▶ [Supplied material]:
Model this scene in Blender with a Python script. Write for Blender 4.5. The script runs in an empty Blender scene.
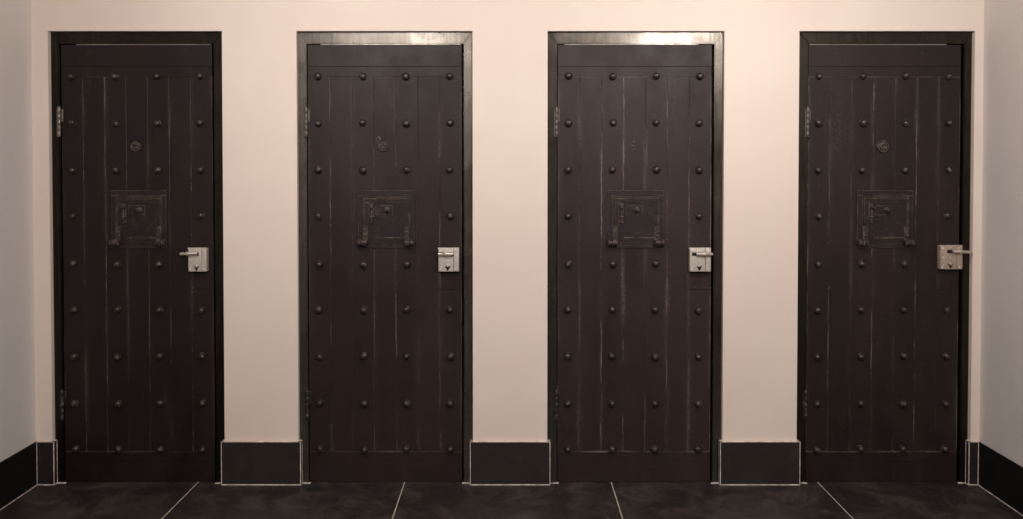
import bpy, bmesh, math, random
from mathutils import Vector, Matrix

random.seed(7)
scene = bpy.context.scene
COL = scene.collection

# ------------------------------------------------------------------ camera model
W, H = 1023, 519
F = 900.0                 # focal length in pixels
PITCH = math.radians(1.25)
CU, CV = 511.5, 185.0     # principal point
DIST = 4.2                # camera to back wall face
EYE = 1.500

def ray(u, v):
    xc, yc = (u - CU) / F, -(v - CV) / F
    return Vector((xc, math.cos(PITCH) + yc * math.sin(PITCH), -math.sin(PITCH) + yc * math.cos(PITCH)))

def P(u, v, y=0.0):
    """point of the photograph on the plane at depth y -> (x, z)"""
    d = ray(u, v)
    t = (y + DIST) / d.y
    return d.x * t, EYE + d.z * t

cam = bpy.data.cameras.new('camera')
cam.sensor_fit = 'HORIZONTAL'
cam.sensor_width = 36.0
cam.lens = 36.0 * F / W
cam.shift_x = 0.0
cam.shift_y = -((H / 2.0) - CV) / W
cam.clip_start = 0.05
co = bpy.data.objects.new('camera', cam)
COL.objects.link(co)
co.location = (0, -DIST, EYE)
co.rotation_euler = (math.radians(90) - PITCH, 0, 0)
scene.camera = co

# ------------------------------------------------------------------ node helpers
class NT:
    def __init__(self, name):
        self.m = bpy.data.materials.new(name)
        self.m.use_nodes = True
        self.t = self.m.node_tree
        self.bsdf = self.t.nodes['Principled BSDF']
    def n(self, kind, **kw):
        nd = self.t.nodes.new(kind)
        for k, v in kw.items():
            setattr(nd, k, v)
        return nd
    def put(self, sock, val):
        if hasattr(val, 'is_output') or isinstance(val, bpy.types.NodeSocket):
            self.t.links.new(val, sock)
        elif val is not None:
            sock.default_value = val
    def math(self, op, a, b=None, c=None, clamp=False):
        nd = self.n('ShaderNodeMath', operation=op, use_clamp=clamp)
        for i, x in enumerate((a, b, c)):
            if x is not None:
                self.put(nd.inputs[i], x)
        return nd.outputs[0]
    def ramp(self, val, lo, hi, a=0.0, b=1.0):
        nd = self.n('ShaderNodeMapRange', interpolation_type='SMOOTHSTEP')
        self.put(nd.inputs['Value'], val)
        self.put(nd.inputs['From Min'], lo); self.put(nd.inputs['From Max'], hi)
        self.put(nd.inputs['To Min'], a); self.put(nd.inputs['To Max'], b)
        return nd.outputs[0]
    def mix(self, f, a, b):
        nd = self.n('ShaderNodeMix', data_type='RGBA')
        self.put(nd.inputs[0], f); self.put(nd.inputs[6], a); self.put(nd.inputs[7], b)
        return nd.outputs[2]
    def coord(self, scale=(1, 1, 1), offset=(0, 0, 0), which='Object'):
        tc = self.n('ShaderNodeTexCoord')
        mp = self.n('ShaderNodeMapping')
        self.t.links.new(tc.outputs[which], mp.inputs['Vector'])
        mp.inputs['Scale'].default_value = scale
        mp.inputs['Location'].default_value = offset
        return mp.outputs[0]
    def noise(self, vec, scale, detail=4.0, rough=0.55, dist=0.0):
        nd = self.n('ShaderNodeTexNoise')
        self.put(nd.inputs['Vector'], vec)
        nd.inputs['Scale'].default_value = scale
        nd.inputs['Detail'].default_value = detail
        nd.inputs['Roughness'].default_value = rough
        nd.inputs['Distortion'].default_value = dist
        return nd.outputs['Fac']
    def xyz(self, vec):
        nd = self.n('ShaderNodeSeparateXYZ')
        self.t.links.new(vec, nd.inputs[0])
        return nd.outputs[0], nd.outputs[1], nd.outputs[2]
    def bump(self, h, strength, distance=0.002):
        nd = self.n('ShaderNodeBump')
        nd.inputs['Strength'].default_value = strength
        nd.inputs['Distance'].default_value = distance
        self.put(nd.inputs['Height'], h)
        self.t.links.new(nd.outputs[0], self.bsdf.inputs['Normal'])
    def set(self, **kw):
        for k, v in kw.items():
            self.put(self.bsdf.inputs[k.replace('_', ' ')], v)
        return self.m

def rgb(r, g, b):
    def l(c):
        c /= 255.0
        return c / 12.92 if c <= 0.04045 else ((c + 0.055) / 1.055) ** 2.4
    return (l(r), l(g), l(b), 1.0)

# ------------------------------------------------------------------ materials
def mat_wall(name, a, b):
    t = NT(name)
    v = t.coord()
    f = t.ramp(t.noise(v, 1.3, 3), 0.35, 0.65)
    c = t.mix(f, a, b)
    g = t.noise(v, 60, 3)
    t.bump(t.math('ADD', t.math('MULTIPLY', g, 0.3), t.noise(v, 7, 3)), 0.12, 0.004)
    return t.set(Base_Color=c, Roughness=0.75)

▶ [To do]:
Establish how many lines of the material above hold the word "scene". Nothing but the count should be returned.

▶ [Task response]:
4